My point was that they (the NeoCon think tanks) are about the only ones who (for ideological reasons) still might consider it a success, since their plan envisions a much longer approach time period a rendering a verdict, and since the costs paid do not much affect them. Just the rest of us.

Sailboat

What they didn’t seem to consider is that the US does not have a monopoly on human ingenuity. The insurgents seem to be innovating at a faster pace than we are. The administration seems to deep down believe that no one but they are very smart.
The results of the surge - insurgents leaving Baghdad and blowing up things in other places, was predicted in advance, ignored as far as I can tell, and is now coming true.

Anyone who has read The Best and the Brightest by David Halbertam, about how smart people got us into Vietnam, should not be surprised at this.

That’s not really saying much. “Loose Change” is available on the Internet, but that doesn’t mean that Bush actually directed the 9-11 attacks.

But to the larger question, I’m not sure that the observation that “smart people led us into this disaster” really has any broader implications. There were smart people on both sides of the issue in 2003. Hell, I’d say Hans Blix and Mohammed el-Baradei are about as smart as they come, and they were pleading for more time for weapons inspections.

So in the end, although it was true that smart people led us into this mess, it is probably true that smart people lead us into pretty much every mess and every tremendous success you can name. (Except Harry Truman – I respect his presidency in many ways, but I think he was dumber than a bag of hammers, and just smart enough to realize it.) After all, it was pretty smart people who created Social Security and the Internet, and also genocide and crack cocaine. (Though wouldn’t it be funny if the same people created all four?)

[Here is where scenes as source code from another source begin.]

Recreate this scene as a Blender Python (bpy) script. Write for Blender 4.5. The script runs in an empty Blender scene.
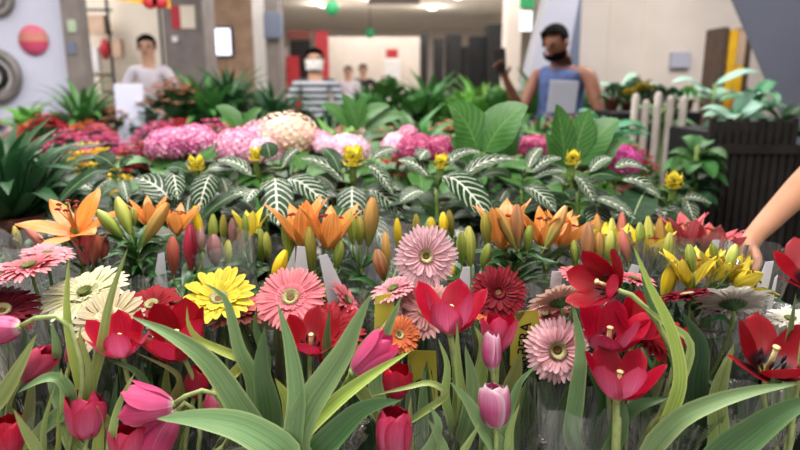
import bpy, bmesh, math, random
from mathutils import Vector, Matrix, Quaternion, noise
random.seed(11)
V = Vector
PI = math.pi
sc = bpy.context.scene
COL = sc.collection

# ------------------------------------------------------------------ camera
PITCH = math.radians(12.57); FP = 628.0; CZ = 1.30
cam_d = bpy.data.cameras.new('camera'); cam = bpy.data.objects.new('camera', cam_d); COL.objects.link(cam)
cam.location = (0, 0, CZ); cam.rotation_euler = (PI/2 - PITCH, 0, 0)
cam_d.sensor_width = 36; cam_d.lens = 36*FP/800; cam_d.clip_start = .02; cam_d.clip_end = 100
cam_d.dof.use_dof = True; cam_d.dof.focus_distance = 1.0; cam_d.dof.aperture_fstop = 2.9
sc.camera = cam
sc.view_settings.view_transform = 'Standard'; sc.view_settings.look = 'None'
sc.view_settings.gamma = 1; sc.view_settings.exposure = 0.42
sc.cycles.transparent_max_bounces = 40; sc.cycles.max_bounces = 7; sc.cycles.diffuse_bounces = 3
sc.cycles.glossy_bounces = 3; sc.cycles.transmission_bounces = 5
sc.cycles.caustics_reflective = False; sc.cycles.caustics_refractive = False
sc.cycles.sample_clamp_indirect = 4

RX = V((1, 0, 0)); UP = V((0, math.sin(PITCH), math.cos(PITCH))); FW = V((0, math.cos(PITCH), -math.sin(PITCH)))
def P(px, py, Y):
    """the place at distance Y in front of the visitor that is seen at this point of the photograph"""
    d = RX*((px-400)/FP) + UP*((225-py)/FP) + FW
    return V((0, 0, CZ)) + d*(Y/d.y)
def S(Y, py=225):
    d = UP*((225-py)/FP) + FW
    return Y/d.y/FP
def D(sx, sy, tc=0.0):
    return (RX*sx + UP*sy - FW*tc).normalized()

# ------------------------------------------------------------------ materials
def lin(c):
    if isinstance(c, str):
        c = c.lstrip('#'); c = [int(c[i:i+2], 16)/255 for i in (0, 2, 4)]
    return tuple(((x/12.92) if x <= .04045 else ((x+.055)/1.055)**2.4) for x in c[:3]) + (1,)
class NT:
    def __init__(s, name):
        s.m = bpy.data.materials.new(name); s.m.use_nodes = True; s.t = s.m.node_tree; s.t.nodes.clear()
        s.out = s.n('ShaderNodeOutputMaterial')
    def n(s, ty, **k):
        x = s.t.nodes.new(ty)
        for a, b in k.items():
            if a.startswith('i_'): x.inputs[a[2:].replace('_', ' ')].default_value = b
            else: setattr(x, a, b)
        return x
    def l(s, a, b): s.t.links.new(a, b)
    def math(s, op, a, b=None, clamp=False):
        x = s.n('ShaderNodeMath', operation=op, use_clamp=clamp)
        for i, q in enumerate((a, b)):
            if q is None: continue
            if isinstance(q, (int, float)): x.inputs[i].default_value = q
            else: s.l(q, x.inputs[i])
        return x.outputs[0]
    def ramp(s, fac, stops):
        x = s.n('ShaderNodeValToRGB'); cr = x.color_ramp
        while len(cr.elements) < len(stops): cr.elements.new(.5)
        for e, (p, c) in zip(cr.elements, stops): e.position = p; e.color = lin(c)
        s.l(fac, x.inputs[0]); return x.outputs[0]
    def mix(s, fac, a, b, mode='MIX'):
        x = s.n('ShaderNodeMix', data_type='RGBA', blend_type=mode)
        for i, q in ((0, fac), (6, a), (7, b)):
            if isinstance(q, (int, float)): x.inputs[i].default_value = q
            elif isinstance(q, (str, tuple)): x.inputs[i].default_value = lin(q)
            else: s.l(q, x.inputs[i])
        return x.outputs[2]
    def surf(s, col, rough=.5, trans=0, bump=None, spec=.5, metal=0, bs=.3, sheen=0):
        p = s.n('ShaderNodeBsdfPrincipled')
        if isinstance(col, (str, tuple)): p.inputs['Base Color'].default_value = lin(col)
        else: s.l(col, p.inputs['Base Color'])
        p.inputs['Roughness'].default_value = rough; p.inputs['Metallic'].default_value = metal
        p.inputs['Specular IOR Level'].default_value = spec
        if sheen: p.inputs['Sheen Weight'].default_value = sheen
        if bump is not None:
            b = s.n('ShaderNodeBump'); b.inputs['Strength'].default_value = bs; b.inputs['Distance'].default_value = .002
            s.l(bump, b.inputs['Height']); s.l(b.outputs[0], p.inputs['Normal'])
        o = p.outputs[0]
        if trans:
            t = s.n('ShaderNodeBsdfTranslucent'); mx = s.n('ShaderNodeMixShader'); mx.inputs[0].default_value = trans
            if isinstance(col, (str, tuple)): t.inputs[0].default_value = lin(col)
            else: s.l(col, t.inputs[0])
            s.l(o, mx.inputs[1]); s.l(t.outputs[0], mx.inputs[2]); o = mx.outputs[0]
        s.l(o, s.out.inputs[0]); return s.m
def uvs(s):
    tc = s.n('ShaderNodeUVMap'); sp = s.n('ShaderNodeSeparateXYZ'); s.l(tc.outputs[0], sp.inputs[0])
    return tc.outputs[0], sp.outputs[0], sp.outputs[1]
def absu(s, u): return s.math('ABSOLUTE', s.math('SUBTRACT', s.math('MULTIPLY', u, 2.0), 1.0))
def streak(s, uv, a, b, det=2):
    mp = s.n('ShaderNodeMapping'); mp.inputs['Scale'].default_value = (a, b, 1); s.l(uv, mp.inputs[0])
    oi = s.n('ShaderNodeObjectInfo'); s.l(s.math('MULTIPLY', oi.outputs['Random'], 7.0), mp.inputs['Location'])
    nz = s.n('ShaderNodeTexNoise'); nz.inputs['Scale'].default_value = 1; nz.inputs['Detail'].default_value = det
    s.l(mp.outputs[0], nz.inputs[0]); return nz.outputs[0]
def petal(name, front, back=None, edge=None, rough=.36, trans=.28, sa=46, sb=1.0, sk=.18, dark=None, spec=.4):
    """pigment along the petal (front, back), at its rim (edge) and in fine streaks"""
    s = NT(name); uv, u, v = uvs(s)
    c = s.ramp(v, front)
    if edge:
        e = s.math('POWER', absu(s, u), edge[1]); c = s.mix(s.math('MULTIPLY', e, edge[2], clamp=True), c, edge[0])
    if back:
        g = s.n('ShaderNodeNewGeometry'); cb = s.ramp(v, back); 
        if edge: cb = s.mix(s.math('MULTIPLY', e, edge[2], clamp=True), cb, edge[0])
        c = s.mix(g.outputs['Backfacing'], c, cb)
    k = streak(s, uv, sa, sb)
    d = s.ramp(k, [(.25, (1-sk,)*3), (.62, (1, 1, 1))])
    c = s.mix(1.0, c, d, 'MULTIPLY')
    oi = s.n('ShaderNodeObjectInfo'); hs = s.n('ShaderNodeHueSaturation'); s.l(c, hs.inputs['Color'])
    s.l(s.math('ADD', s.math('MULTIPLY', oi.outputs['Random'], .34), .78), hs.inputs['Value']); c = hs.outputs[0]
    return s.surf(c, rough, trans, bump=k, spec=spec, bs=.25)
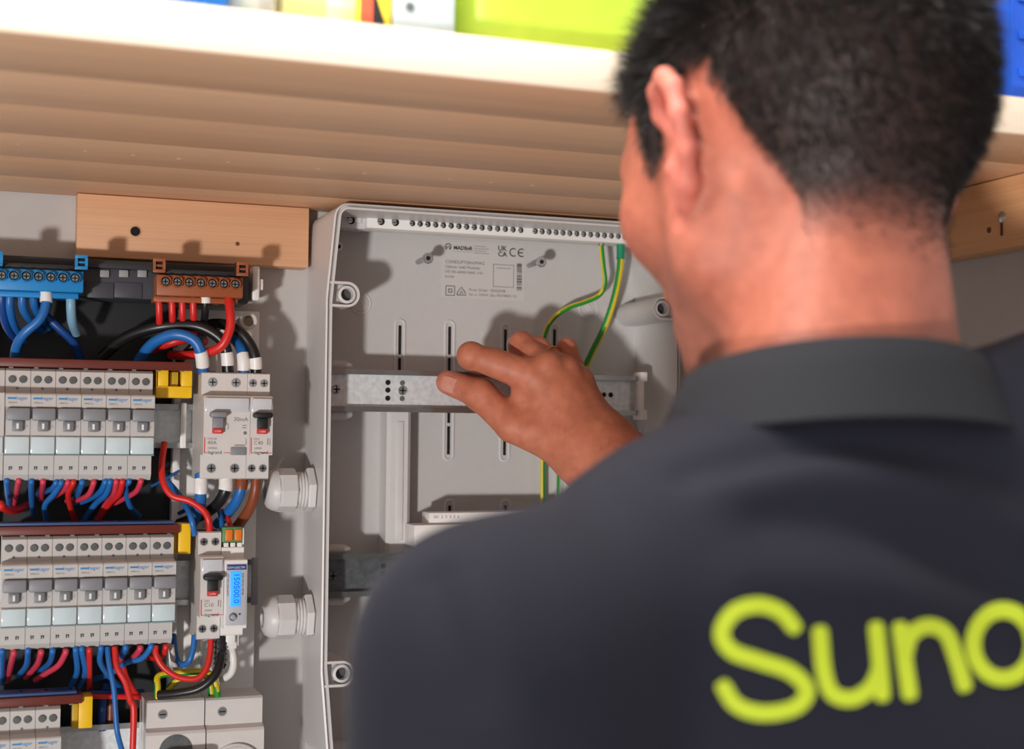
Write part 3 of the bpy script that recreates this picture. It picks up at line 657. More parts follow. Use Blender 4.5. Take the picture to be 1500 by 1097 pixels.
rowwires([
 ('blue', [(3, 956), (3, 978), (3, 1000)], .0023), ('pink', [(20, 958), (16, 974), (11, 996)], .0023), ('blue', [(41, 955), (39, 974), (27, 990)], .0023), ('pink', [(60, 957), (54, 974), (38, 992)], .0023),
 ('blue', [(77, 955), (73, 970), (58, 984)], .0023), ('pink', [(96, 956), (86, 974), (68, 986), (52, 996)], .0023), ('blue', [(111, 954), (113, 984), (104, 1004)], .0023), ('blue', [(120, 953), (125, 984), (117, 1005)], .0023),
 ('red', [(131, 955), (131, 984), (131, 1012)], .0023), ('blue', [(148, 951), (147, 970), (160, 990), (178, 1008)], .0023), ('blue', [(184, 950), (180, 960), (174, 970)], .0023),
 ('pink', [(205, 951), (194, 964), (180, 972)], .0023), ('blue', [(221, 948), (208, 964), (184, 971), (160, 988), (136, 995)], .0023), ('red', [(243, 949), (238, 960), (226, 964), (208, 960)], .0023)], 'middle breaker row', ROW[1], 'wires under the middle breaker row')
wire([(157, 946, 72), (160, 972, 78), (167, 1010, 82), (170, 1055, 84), (173, 1078, 84), (182, 1110, 80)], .0021, M_BLUE, 'long thin blue wire falling past the bottom row')
wire([(168, 948, 72), (171, 976, 78), (184, 1000, 82), (191, 1026, 86), (196, 1040, 88), (194, 1110, 86)], .0025, M_RED, 'long red wire falling past the bottom row')
wire([(176, 960, 50), (184, 990, 45), (196, 1012, 40), (206, 1022, 34)], .0024, M_RED, 'red wire slipping behind the long red one')
wire([(130, 1019, 40), (165, 1020, 44), (206, 1021, 40)], .0022, M_RED, 'red wire lying level above the bottom rail')
wire([(128, 1014, 36), (165, 1014, 38), (210, 1013, 30)], .0020, M_DBLUE, 'dark blue wire lying level above the bottom rail')
wire([(155, 1000, 26), (150, 1040, 26), (150, 1070, 26)], .0032, M_DBLUE, 'dark blue wire in the shadow behind the bottom rail')
wire([(163, 1000, 24), (162, 1040, 24), (161, 1070, 24)], .0032, M_BROWN, 'brown wire in the shadow behind the bottom rail')
wire([(228, 946, 72), (229, 960, 74), (240, 978, 76), (262, 992, 78), (288, 994, 80), (302, 980, 80), (308, 955, 76), (309, 930, 72)], .0024, M_RED, 'red wire looping from the middle row to the C10 breaker')
wire([(254, 930, 40), (258, 962, 55), (266, 973, 66), (277, 968, 74), (283, 950, 74), (285, 930, 72)], .0023, M_BLUE, 'blue wire looping to the C10 breaker')
wire([(251, 945, 60), (254, 966, 58), (259, 984, 50)], .0022, mat('pale_sheath', (206, 200, 198), .5), 'pale grey cable sheath at the end of the middle row')
earth([(231, 1036, 66), (231, 1008, 66), (233, 990, 62), (262, 986, 62), (300, 984, 66), (313, 995, 70), (318, 1012, 70), (319, 1034, 66)], .0026, 'green and yellow wire arching above the two sockets', k0=(0, -.6, .8))
earth([(246, 1010, 55), (258, 998, 58), (276, 990, 60), (296, 988, 62), (307, 998, 62), (311, 1030, 62)], .0026, 'green and yellow wire behind the earth arch above the sockets', k0=(.3, -.8, .5))
wire([(232, 1018, 70), (262, 1015, 78), (292, 1008, 84), (314, 990, 86), (323, 968, 80), (324, 950, 72)], .0034, M_BWIRE, 'black cable sweeping from the black plug over the sockets')
wire([(338, 945, 68), (342, 968, 70), (338, 986, 66), (322, 996, 56), (300, 1000, 44)], .0030, M_WHITE, 'white network cable curving away below its plug')
# between top and middle rows
wire([(241, 648, 50), (237, 680, 56), (239, 706, 62), (252, 726, 66), (278, 734, 70), (298, 748, 74), (306, 764, 76), (307, 784, 72)], .0026, M_RED, 'red wire winding down to the C10 breaker top')
wire([(246, 706, 40), (260, 722, 52), (273, 742, 64), (281, 762, 74), (285, 784, 72)], .0024, M_BLUE, 'blue wire winding down beside the red one to the C10 breaker')
wire([(222, 712, 36), (245, 700, 30), (262, 690, 26)], .0012, M_BLUE, 'thin blue wire slanting behind the red one')
wire([(294, 694, 70), (294, 722, 72), (291, 745, 62), (280, 768, 40)], .0048, M_BLUE, 'blue cable with white sleeve under the left terminal of the 40A switch', sleeve=(M_WHITE, .0053, .12, .36))
wire([(331, 694, 70), (330, 718, 74), (318, 738, 66), (296, 754, 50), (262, 768, 34)], .0046, M_BWIRE, 'black cable with white sleeve under the 40A switch', sleeve=(M_WHITE, .0056, .1, .27))
wire([(354, 694, 70), (353, 716, 72), (345, 736, 66), (333, 752, 54), (318, 768, 38)], .0042, M_BLUE, 'blue cable with brown sleeve under the 40A switch', sleeve=(M_BROWN, .0048, .1, .28))
wire([(375, 694, 70), (374, 718, 70), (367, 742, 64), (353, 764, 52), (340, 780, 40)], .0042, M_BROWN, 'brown cable curving down from the C40 breaker')
wire([(318, 742, 44), (323, 755, 60), (326, 780, 70)], .0019, M_BLUE, 'thin blue wire entering the orange and green connector')
wire([(326, 748, 46), (334, 760, 60), (341, 780, 70)], .0019, M_RED, 'thin red wire entering the orange and green connector')
wire([(262, 752, 30), (280, 744, 40), (305, 742, 44), (318, 746, 40)], .0016, M_DBLUE, 'thin dark blue wire crossing behind the sleeved cables')

# ================================================================== open grey enclosure
EX0, EX1, EZ0, EZ1, ED = .2562, .5715, 1.1875, 1.6362, .080
EO = Vector(((EX0+EX1)/2, 0, EZ0))
encl = empty('enclosure', EO); tag(encl, 'open light grey plastic enclosure with metal rails under the shelf', 'enclosure')
def rrect(x0, x1, z0, z1, r, bow, n=6, sub=6):
    # closed outline; bow narrows the sides near top and bottom as on the lid frame
    pts = []
    zm0, zm1 = z0+.075, z1-.075
    def inset(z):
        if z > zm1: return bow*(z-zm1)/(z1-zm1)
        if z < zm0: return bow*(zm0-z)/(zm0-z0)
        return 0
    cs = [(x0+r, z0+r, math.pi, 1.5*math.pi), (x1-r, z0+r, 1.5*math.pi, 2*math.pi), (x1-r, z1-r, 0, .5*math.pi), (x0+r, z1-r, .5*math.pi, math.pi)]
    for i, (cx, cz, a0, a1) in enumerate(cs):
        for k in range(n+1):
            a = a0+(a1-a0)*k/n; pts.append([cx+r*math.cos(a), cz+r*math.sin(a)])
        nx, nz_, na, _ = cs[(i+1) % 4]
        e = [nx+r*math.cos(na), nz_+r*math.sin(na)]; s = pts[-1]
        if i in (1, 3):
            stops = [zm0, (zm0+zm1)/2, zm1] if i == 1 else [zm1, (zm0+zm1)/2, zm0]
            for z in stops: pts.append([s[0], z])
        else:
            for k in range(1, 4): pts.append([s[0]+(e[0]-s[0])*k/4, s[1]])
    out = []
    mid = (x0+x1)/2
    for x, z in pts:
        i = inset(z)*abs(x-mid)/((x1-x0)/2)
        out.append((x+(i if x < mid else -i), z))
    return out
def shell(loops):
    v = []; f = []; n = len(loops[0][0])
    for pts, y in loops: v += [(p[0]-EO.x, y, p[1]-EO.z) for p in pts]
    for j in range(len(loops)-1):
        for k in range(n): f.append((j*n+k, j*n+(k+1) % n, (j+1)*n+(k+1) % n, (j+1)*n+k))
    return v, f
def L(o, bow=.0068): return rrect(EX0+o, EX1-o, EZ0+o, EZ1-o, max(.011-o, .004), bow)
v, f = shell([(L(.0022, .0012), -.0005), (L(0), -ED), (L(.0014), -ED-.0006), (L(.0016), -ED+.0028), (L(.0030), -ED+.0028), (L(.0032), -ED-.0010), (L(.0050), -ED-.0010), (L(.0056), -.0035)])
MB().add(v, f).build('side_wall', M_ENCL2, encl, True, 40)
def ebox(name, x0, x1, y0, y1, z0, z1, m, bev=0, parent=encl):
    return MB().box(x0-EO.x, x1-EO.x, y0, y1, z0-EO.z, z1-EO.z, bev).build(name, m, parent, True)
ebox('back_plate', EX0+.0055, EX1-.0055, -.0032, -.0008, EZ0+.004, EZ1-.004, M_ENCL)
# screw bosses
def boss(cx, cz, side):
    rx = EX0+.0030 if side < 0 else EX1-.0030; s = 1 if side < 0 else -1
    R = .0102; n = 14; th = .0020
    def U(r):
        p = [(rx, cz+r)]+[(cx+s*r*math.sin(a), cz+r*math.cos(a)) for a in [math.pi*k/n for k in range(n+1)]]+[(rx, cz-r)]
        return p
    o, i = U(R), U(R-th); v = []; f = []; m = len(o)
    for y in (-.0033, -ED-.0008):
        v += [(x-EO.x, y, z-EO.z) for x, z in o]; v += [(x-EO.x, y, z-EO.z) for x, z in i]
    for k in range(m-1):
        f += [(k, k+1, 2*m+k+1, 2*m+k), (m+k, m+k+1, 3*m+k+1, 3*m+k), (2*m+k, 2*m+k+1, 3*m+k+1, 3*m+k)]
    b_ = MB().add(v, f).build('screw_boss', M_ENCL2, encl, True, 40)
    poly = [(x-EO.x, z-EO.z) for x, z in U(R-th-.0001)]
    MB().prism(poly, 'y', -.0034, -ED+.008).build('boss_floor', M_ENCL, b_)
    MB().lathe([(.0076, -.002), (.0072, .0072), (.0066, .0076), (.0050, .0076), (.0048, -.003)], (cx-EO.x, -ED+.0078, cz-EO.z), n=24).build('screw_tube', M_ENCL2, b_, True)
    MB().lathe([(.0047, 0), (.0047, .0004)], (cx-EO.x, -ED+.0074, cz-EO.z), n=20).build('screw_hole', mat('hole_grey', (74, 72, 72), .7), b_)
bz1, bz0 = 1.5626, 1.2612
for cx, sd in ((.2735, -1), (.5545, 1)):
    for cz in (bz1, bz0): boss(cx, cz, sd)
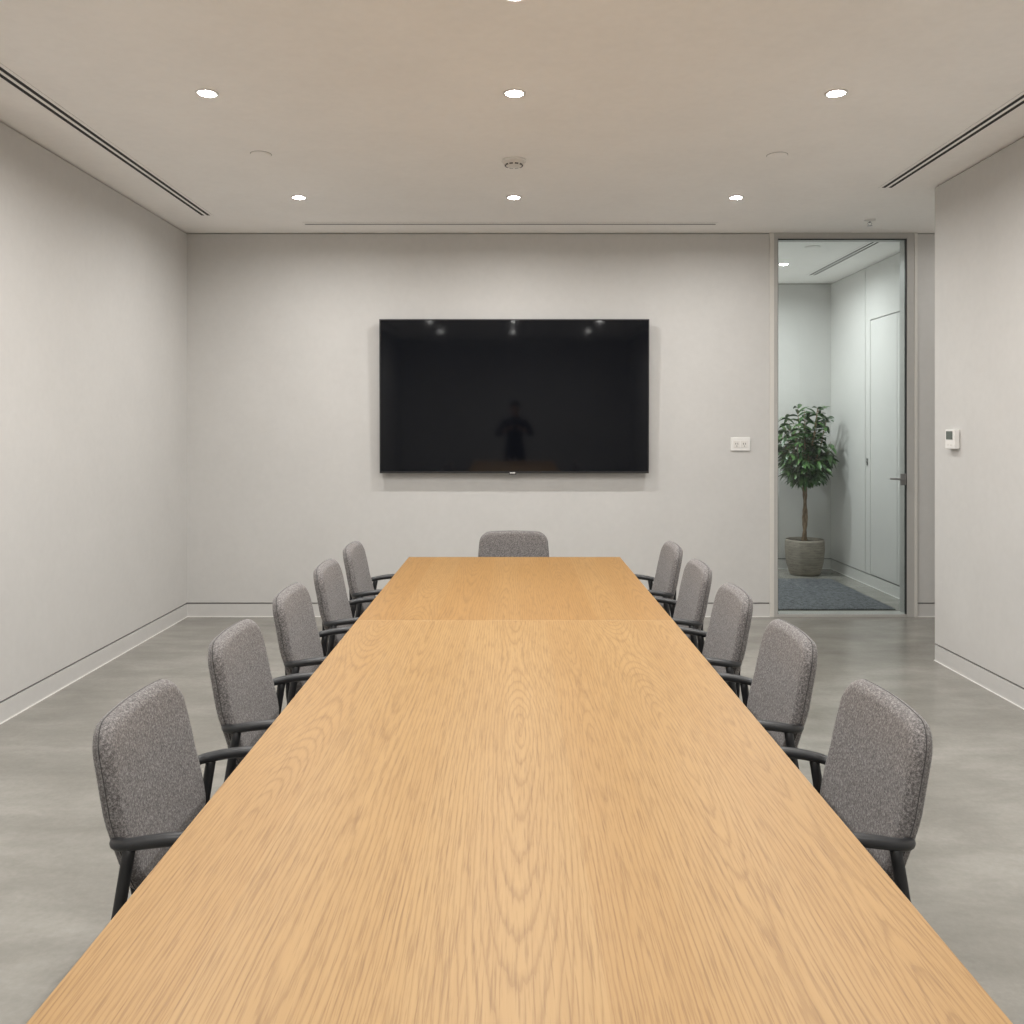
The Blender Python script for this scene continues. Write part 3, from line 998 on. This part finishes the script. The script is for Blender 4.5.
# fingers on each hand, closed on the camera body
for s in (-1, 1):
    bm = bmesh.new()
    w = Vector((s * 0.13, 0.20, 1.27))
    pc = w + Vector((-s * 0.05, 0.035, 0.025))
    tube(bm, smoothpath([w, w + (pc - w) * 0.5, pc], 4), [0.026, 0.028, 0.030, 0.033, 0.035, 0.036, 0.035, 0.034, 0.032], 10, sz=0.55)
    for f, (dz, L) in enumerate(((0.028, 0.060), (0.010, 0.068), (-0.008, 0.063), (-0.026, 0.050))):
        b0 = pc + Vector((0, 0, dz))
        tube(bm, smoothpath([b0, b0 + Vector((-s * 0.012, L * 0.45, 0.002)), b0 + Vector((-s * 0.034, L * 0.62, -0.002))], 4), 0.0085, 8)
    tube(bm, smoothpath([pc + Vector((0, -0.012, 0.02)), pc + Vector((-s * 0.03, -0.022, 0.035)), pc + Vector((-s * 0.05, -0.02, 0.03))], 4), 0.0095, 8)
    obj('hand', bm, M_skin, per, True)
bm = bmesh.new()
tube(bm, [(0, 0.085, 1.645), (0, 0.103, 1.622), (0, 0.110, 1.605), (0, 0.092, 1.598)], [0.008, 0.011, 0.013, 0.008], 8, up=(1, 0, 0))
obj('nose', bm, M_skin, per, True)
bm = bmesh.new()
per.scale = (0.96, 0.96, 0.945)
for s in (-1, 1):
    r_ = bmesh.ops.create_uvsphere(bm, u_segments=12, v_segments=8, radius=1)
    for v in r_['verts']: v.co = Vector((s * 0.083 + v.co.x * 0.009, 0.0 + v.co.y * 0.018, 1.625 + v.co.z * 0.030))
obj('ear', bm, M_skin, per, True)

# ------------------------------------------------------------------ world, camera, view
w = bpy.data.worlds.new('world'); S.world = w; w.use_nodes = True
w.node_tree.nodes['Background'].inputs[0].default_value = (0.9, 0.93, 1, 1)
w.node_tree.nodes['Background'].inputs[1].default_value = 0.2

cam = bpy.data.cameras.new('camera')
cam.sensor_width = 36; cam.sensor_fit = 'HORIZONTAL'
cam.lens = 880.0 / 1024 * 36
cam.shift_x = -1.0 / 1024
cam.shift_y = -(512 - 430) / 1024.0
cam.clip_start = 0.02
co = bpy.data.objects.new('camera', cam); COL.objects.link(co)
co.location = (0, 0, 1.46); co.rotation_euler = (PI / 2, 0, 0)
S.camera = co
S.view_settings.view_transform = 'Standard'
S.view_settings.look = 'None'
S.view_settings.exposure = 0.0
S.cycles.use_denoising = True
S.cycles.max_bounces = 10
S.cycles.diffuse_bounces = 6
S.cycles.sample_clamp_indirect = 6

In my own book, I don’t see much use in getting riled up about how Bush led the country to war. (Personally, I thought it was clear enough in 2000 that he would like to go to war again against Iraq.) My frustration stems from the two groups who really should have done better to stop the war before it began: the people in Congress who probably knew the war would be a disaster but didn’t have the courage to stand against the war and the hoardes of American people who didn’t bother to engage their brains enough to question the Administration’s hype for war.